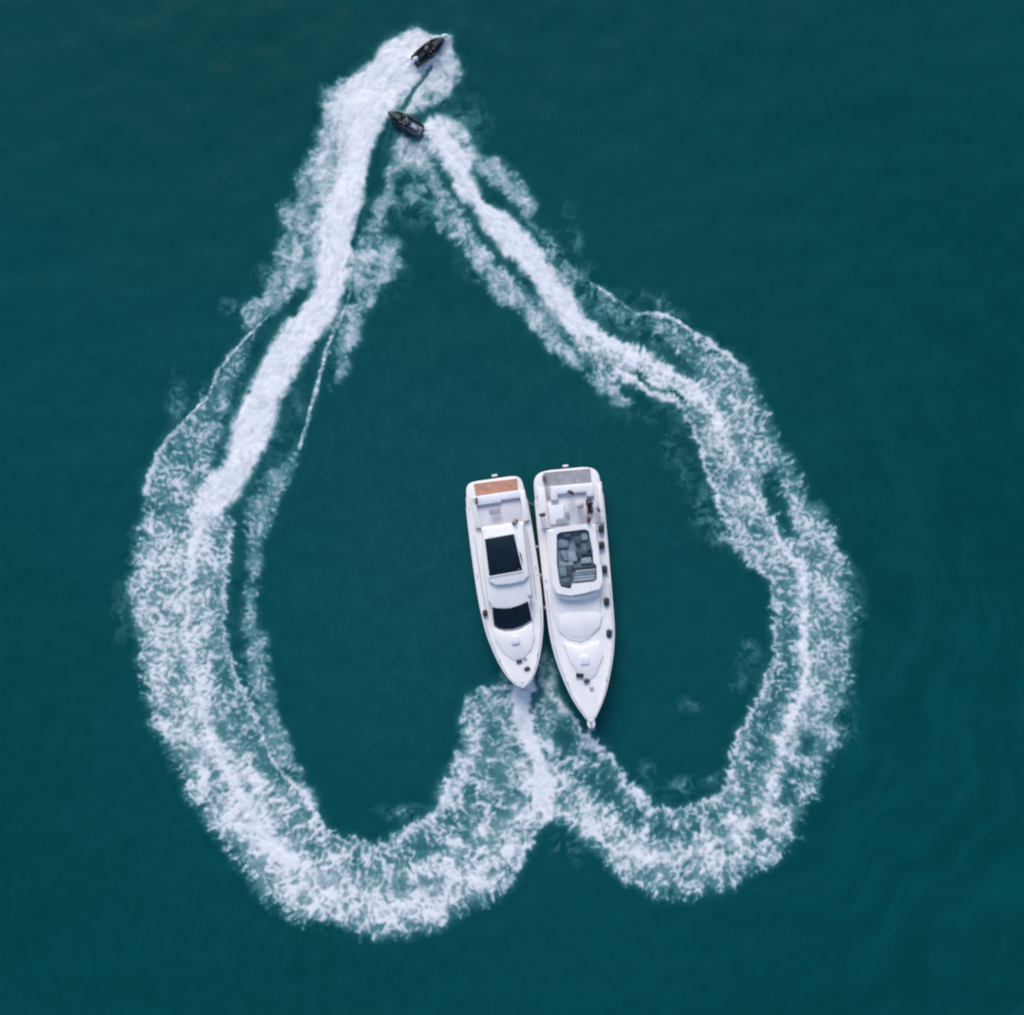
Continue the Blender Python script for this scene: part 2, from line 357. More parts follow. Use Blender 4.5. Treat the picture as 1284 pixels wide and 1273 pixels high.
# white wash of the upper track
area([(527, 158), (545, 158), (570, 177), (590, 203), (597, 232), (612, 253), (645, 273), (670, 305), (693, 336), (717, 368), (734, 394), (748, 412), (742, 424), (728, 430), (714, 422), (702, 408), (685, 383), (660, 346), (634, 320), (608, 290), (594, 262), (573, 243), (558, 214), (540, 180)], 1.0, .12, 4.0, .4, 'set', who=B)
stroke([(665, 330, 10, .5), (700, 385, 12, .5), (735, 430, 14, .8), (790, 448, 18), (830, 470, 16), (862, 492, 14), (884, 510, 10)], .84, .6, 5, .5, who=B)
stroke([(740, 455, 10), (770, 478, 8)], .55, .9, 6, .5, 'set', who=B)
stroke([(773, 464, 7), (795, 480, 6), (826, 497, 5), (856, 510, 4)], .93, .2, 4, .5, who=B)
stroke([(780, 490, 3), (800, 496, 5), (812, 500, 3)], .85, mode='cut', f=3)
stroke([(842, 463, 4), (862, 482, 6), (884, 502, 9), (900, 528, 9), (916, 562, 7), (934, 598, 7), (953, 630, 6), (972, 668, 6), (992, 698, 8), (1008, 724, 9), (1007, 786, 9), (1010, 845, 9), (999, 885, 9), (975, 953, 9), (965, 1004, 9), (945, 1030, 8), (910, 1052, 9), (869, 1070, 10), (821, 1076, 10), (770, 1063, 8), (736, 1042, 8), (690, 1010, 7)], .95, .48, 7, .6, who=B)
stroke([(858, 520, 3), (875, 552, 4), (890, 598, 4), (905, 640, 4), (930, 690, 4), (953, 716, 5), (968, 735, 3), (972, 780, 3), (970, 822, 3), (952, 874, 3.5), (935, 908, 4), (918, 950, 4), (911, 990, 5), (874, 1012, 4), (849, 1018, 4), (815, 1012, 4), (797, 990, 4), (772, 962, 4), (742, 930, 5), (715, 905, 3.5), (700, 880, 4), (688, 862, 4)], .85, .35, 3, .5, who=B)
# open lace
for p in ([(705, 915, 12), (725, 950, 18), (760, 985, 18), (800, 1030, 13), (850, 1042, 10), (900, 1030, 9)], [(985, 740, 6), (988, 790, 6), (985, 840, 8), (965, 900, 9), (945, 950, 9), (935, 990, 8)]):
    stroke(p, .43, .95, 7, .4, 'set', who=B)
stroke([(1000, 960, 10), (985, 1000, 8), (1010, 930, 8)], .38, .8, 8, .4, 'set', who=B)
stroke([(1045, 770, 14), (1045, 850, 12)], .60, .85, 8, .5, 'set', who=B)
stroke([(772, 1075, 9), (830, 1092, 9), (890, 1086, 9), (940, 1060, 10)], .78, .7, 7, .5, who=B)
stroke([(738, 412, 11), (762, 430, 9), (800, 450, 8), (842, 470, 8), (872, 492, 9), (898, 528, 8), (916, 562, 6, .9), (934, 598, 5, .9)], 1.0, .25, 7, .6, who=B)
# spur and faint wisps
stroke([(888, 650, 4, .4), (905, 668, 6, .6), (922, 690, 5, .8)], .8, .3, 6, 1, who=B)
stroke([(820, 1002, 1.5, .4), (860, 990, 2, .5), (895, 975, 2, .4)], .6, .3, 5, .8, who=B)
# ---- the straight wash off the west yacht's bow, and the slick between the yachts
stroke([(655, 856, 14), (654, 885, 11), (658, 910, 11), (667, 935, 9), (677, 960, 9), (681, 985, 12), (679, 1005, 12), (685, 1020, 5)], .98, .04, 3, .35, 'set', who=A)
stroke([(682, 800, 1.5, .4), (684, 825, 4, .5), (682, 850, 7, .7), (688, 875, 8, .8)], .75, .25, 4, .6, who=B)
stroke([(624, 828, 2, .4), (632, 848, 3, .6), (640, 862, 4, .8)], .8, .2, 4, .6, who=A)
stroke([(682, 800, 4, .6), (686, 835, 9), (692, 870, 12), (705, 900, 10)], .52, .1, 7, .7, who=B)
stroke([(618, 868, 8), (606, 890, 12), (600, 925, 12)], .45, .15, 9, .7, who=A)
stroke([(500, 170, 8), (515, 190, 14), (512, 215, 12, .8), (520, 250, 10, .5)], .42, .08, 9, .7, who=B)
stroke([(560, 55, 6), (570, 90, 10), (548, 125, 12)], .45, .05, 7, .5, who=A)
# dark gap in the foam from the first jet ski down to the second
stroke([(530, 122, 3, .3), (560, 120, 3, .4)], .8, mode='cut', f=5)

STR = np.zeros_like(D); wob_x = fbm(PX/12, PY/12, 401, 3)*4; wob_y = fbm(PX/12, PY/12, 402, 3)*4
for line in ([(541, 84, 1.2), (530, 98, 1.8), (517, 117, 2.6), (505, 138, 3.2)], [(488, 150, 1.5), (479, 178, 3.6), (470, 210, 4.2), (463, 245, 2.2)], [(455, 262, 1.2), (448, 292, 2.6)]):
    q = smooth_line(line, 5)
    for a, b in zip(q[:-1], q[1:]):
        dx, dy = b[0]-a[0], b[1]-a[1]; l2 = dx*dx+dy*dy+1e-6; t = np.clip(((PX-a[0])*dx+(PY-a[1])*dy)/l2, 0, 1)
        STR = np.maximum(STR, 1-sstep(-2, 3.0, np.sqrt((PX+wob_x-a[0]-t*dx)**2+(PY+wob_y-a[1]-t*dy)**2)-a[2]))
RIM = np.zeros_like(D)
for line in ([(341, 392, .5, .8), (320, 412, .8, .9), (304, 430, 1, 1), (275, 465, 1, 1), (261, 498, 1.2, 1), (243, 516, 1.5, 1), (222, 540, 2, .9), (204, 560, 2.4, .8), (190, 590, 2.6, .7), (184, 620, 2.4, .5)],
             [(742, 355, .6, .8), (762, 369, 1.2, 1), (785, 386, .9, .7), (801, 394, 1, .8), (827, 394, 1.6, 1), (854, 407, 1.6, 1), (880, 426, 1.8, .9), (914, 446, 2, .8), (940, 475, 2, .6)],
             [(446, 330, .6, .5), (436, 380, 1.2, .7), (424, 405, 2, .9), (412, 432, 1.2, 1), (404, 462, 1.5, .9), (397, 487, 1.8, 1), (388, 520, 1.4, .9), (376, 562, 1.4, .8)],
             [(281, 790, 1.2, .6), (297, 850, 1.8, .9), (321, 902, 2, .9), (345, 958, 2.6, .9), (384, 1002, 2.8, .9), (408, 1040, 2, .7)]):
    q = smooth_line(line, 5)
    for a, b in zip(q[:-1], q[1:]):
        dx, dy = b[0]-a[0], b[1]-a[1]; l2 = dx*dx+dy*dy+1e-6; t = np.clip(((PX-a[0])*dx+(PY-a[1])*dy)/l2, 0, 1)
        RIM = np.maximum(RIM, (a[3]+(b[3]-a[3])*t)*(1-sstep(-1, 2.6, np.sqrt((PX+.7*wob_x-a[0]-t*dx)**2+(PY+.7*wob_y-a[1]-t*dy)**2)-a[2])))
# faint drifting wisps and bubbles under the surface
mist = np.zeros_like(D)
for x, y, rx, ry, q in ((938, 822, 12, 20, .30), (925, 855, 14, 14, .2), (866, 884, 14, 9, .26), (812, 968, 12, 12, .26), (800, 985, 8, 8, .2), (855, 985, 30, 9, .3), (890, 975, 14, 7, .3), (714, 282, 9, 22, .3), (722, 305, 8, 14, .24), (700, 320, 14, 24, .3), (735, 350, 16, 16, .3), (845, 560, 16, 24, .2), (862, 600, 12, 26, .2), (880, 640, 12, 24, .34), (900, 672, 14, 14, .3), (706, 1062, 12, 12, .36), (722, 1072, 8, 14, .22), (830, 378, 12, 10, .3), (800, 372, 18, 10, .22), (845, 395, 14, 10, .24), (505, 1018, 26, 9, .32), (560, 990, 16, 16, .2), (222, 505, 12, 34, .28), (252, 492, 16, 10, .3), (288, 385, 12, 10, .3), (330, 345, 14, 12, .24), (590, 150, 22, 24, .26), (600, 335, 22, 14, .28), (520, 255, 26, 26, .34), (470, 330, 40, 40, .14), (150, 770, 10, 30, .2), (1075, 760, 10, 40, .2), (1062, 900, 14, 30, .24), (280, 790, 14, 60, .1), (820, 520, 50, 12, .16), (712, 352, 20, 20, .34), (735, 368, 20, 16, .34), (760, 385, 24, 15, .38), (790, 402, 24, 14, .40), (822, 420, 24, 14, .4), (296, 470, 12, 26, .22), (278, 520, 14, 30, .28), (352, 560, 16, 24, .2), (372, 520, 12, 30, .16), (480, 170, 10, 30, .16)):
    mist = np.maximum(mist, q*np.exp(-((PX-x)/rx)**2*.9-((PY-y)/ry)**2*.9))
# ---- break the plan up
wx = fbm(PX/19, PY/19, 11, 3)*11+fbm(PX/7, PY/7, 12, 2)*4.5
wy = fbm(PX/19, PY/19, 21, 3)*11+fbm(PX/7, PY/7, 22, 2)*4.5
def sample(a, x, y):
    u = np.clip((x-GX0)/GS, 0, NXG-1.001); v = np.clip((y-GY0)/GS, 0, NYG-1.001)
    i = u.astype(int); j = v.astype(int); fu = u-i; fv = v-j
    return (a[j, i]*(1-fu)+a[j, i+1]*fu)*(1-fv)+(a[j+1, i]*(1-fu)+a[j+1, i+1]*fu)*fv
# track coordinates: distance along and across the nearest track
trA = smooth_line([(530, 70), (480, 120), (450, 200), (430, 280), (415, 360), (370, 430), (320, 520), (285, 590), (250, 650), (230, 740), (235, 830), (265, 930), (320, 1010), (400, 1085), (480, 1110), (560, 1080), (620, 1010), (650, 940), (640, 880)], 3)
trB = smooth_line([(530, 160), (575, 220), (640, 300), (700, 380), (760, 430), (850, 475), (910, 545), (950, 640), (1000, 700), (1012, 780), (1005, 860), (975, 950), (930, 1030), (860, 1060), (790, 1045), (730, 1000), (690, 950)], 3)
best = np.full(PX.shape, 1e9, np.float32); S_ = np.zeros_like(PX); C_ = np.zeros_like(PX); NX_ = np.zeros_like(PX); NY_ = np.zeros_like(PX)
for off, tr in ((0, trA), (5000, trB)):
    s0 = off
    for a, b in zip(tr[:-1], tr[1:]):
        dx, dy = b-a; l = math.hypot(dx, dy)
        t = np.clip(((PX-a[0])*dx+(PY-a[1])*dy)/(l*l), -.0, 1)
        ex = PX-a[0]-t*dx; ey = PY-a[1]-t*dy; d2 = ex*ex+ey*ey
        k = d2 < best; best = np.where(k, d2, best)
        S_ = np.where(k, s0+t*l, S_); C_ = np.where(k, np.sqrt(d2)*np.sign(ex*dy-ey*dx), C_)
        q = 1/np.sqrt(d2+1); NX_ = np.where(k, ex*q, NX_); NY_ = np.where(k, ey*q, NY_); s0 += l
rg = blur(Rg, 5)
fr_ = fbm(S_/5.5+wx*.12, C_/40+wy*.03, 51, 3)*22*blur(Lc, 5)         # fringes thrown outward across the track
sx = PX+wx*(.22+.85*rg)+NX_*fr_; sy = PY+wy*(.22+.85*rg)+NY_*fr_
D = sample(D, sx, sy); Lc = sample(Lc, sx, sy); rg = sample(rg, sx, sy)
dwx = fbm(PX/22, PY/22, 31, 2)*9+fbm(PX/8, PY/8, 33, 2)*1.6
dwy = fbm(PX/22, PY/22, 41, 2)*9+fbm(PX/8, PY/8, 43, 2)*1.6
U = PX+dwx; V = PY+dwy; SS = S_+dwx; CC = C_+dwy
def pattern(k, seed):
    fib = fbm(SS/(7.0*k), CC/(17.0*k), 61+seed, 2)                   # fibres across the track
    f1, f2 = worley(U/(15.0*k), V/(15.0*k), 3+seed)
    g1, g2 = worley(SS/(9.0*k), CC/(12.5*k), 9+seed)
    net = 1-np.clip((f2-f1)*1.6, 0, 1); net2 = 1-np.clip((g2-g1)*1.6, 0, 1)
    fine = fbm(U/(7.5*k), V/(7.5*k), 71+seed, 3)
    return .50+.26*(net2-.4)+.20*(net-.4)+.50*fib+.75*fine
rid = 1-np.abs(fbm(U/13+fbm(PX/30, PY/30, 77, 2)*1.6, V/13+fbm(PX/30, PY/30, 78, 2)*1.6, 79, 2))*5.5   # curling filaments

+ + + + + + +

Tally the lines in this data that hold the word "from" and state only the count.

2